さらに、2010年大会の優勝メンバーであり、現代表のキャプテンを務めるセルヒオ・ブスケツもこのチームにはいる。リオネル・メッシ、シャビ・エルナンデスらとともにバルセロナの黄金期を築いた一人だ。中盤の守備的な位置で相手の攻撃の芽を摘みとり、攻撃の起点も担う世界最高峰のアンカーとしてスペインを牽引する。味方を的確な位置でサポートし長短織り交ぜた正確なパスを供給するだけでなく、高いボールキープ力や守備時のパスコースを読む巧みなポジショニングなど、多岐にわたる仕事を難なくこなす。“縁の下の力持ち”として絶妙なバランス能力を武器に長年にわたりバルセロナやスペインを支えてきた選手だ。日本が戦うにあたって、もっとも気をつけなくてはいけない選手はぺドリでも前線のアルバロ・モラタでもなく中盤の底に位置するこのブスケツかもしれない。

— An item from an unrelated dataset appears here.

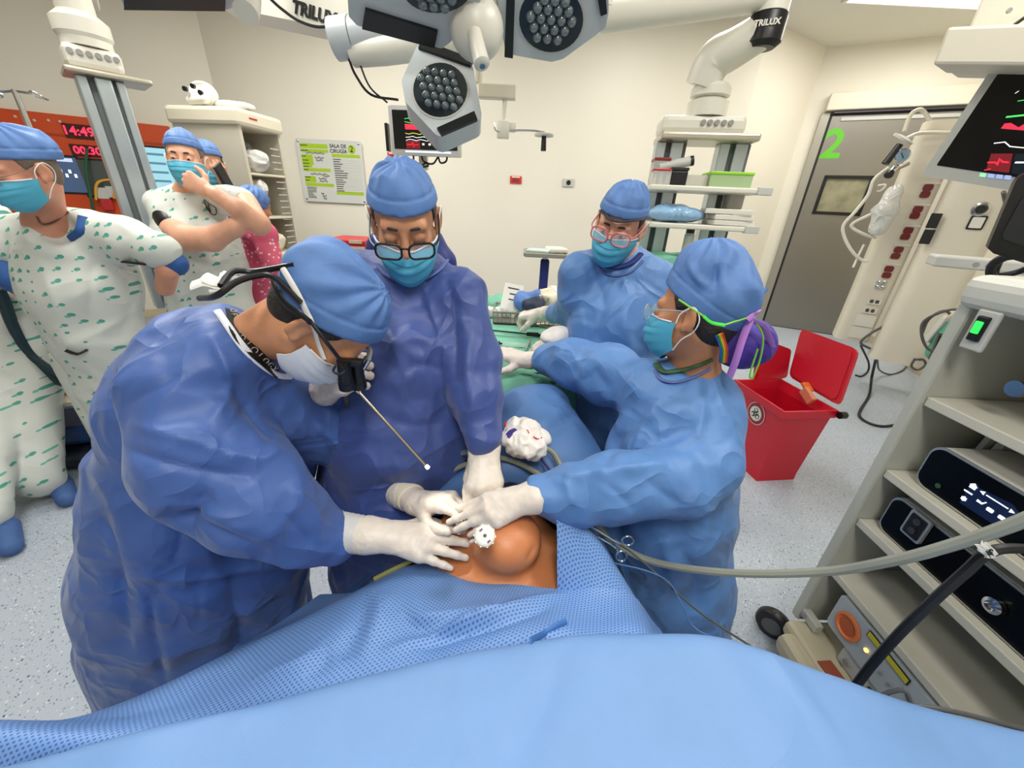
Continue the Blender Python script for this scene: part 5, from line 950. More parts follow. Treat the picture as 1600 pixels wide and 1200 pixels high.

スペインと日本との対戦だが、意外にもこれまで国際Aマッチで相対したのは2001年の1試合しかなく、この時はスペインが1-0で勝利をおさめている。日本が値千金の“金星”を挙げた2012年のロンドン五輪や記憶に新しい死闘を演じた昨夏の東京五輪など、アンダーカテゴリーの国際大会では戦ってきており、日本はが善戦してみせた。それだけに、本気のメンバーを揃えたW杯での試合を興味深く見る日本のサッカーファンは少なくないはずだ。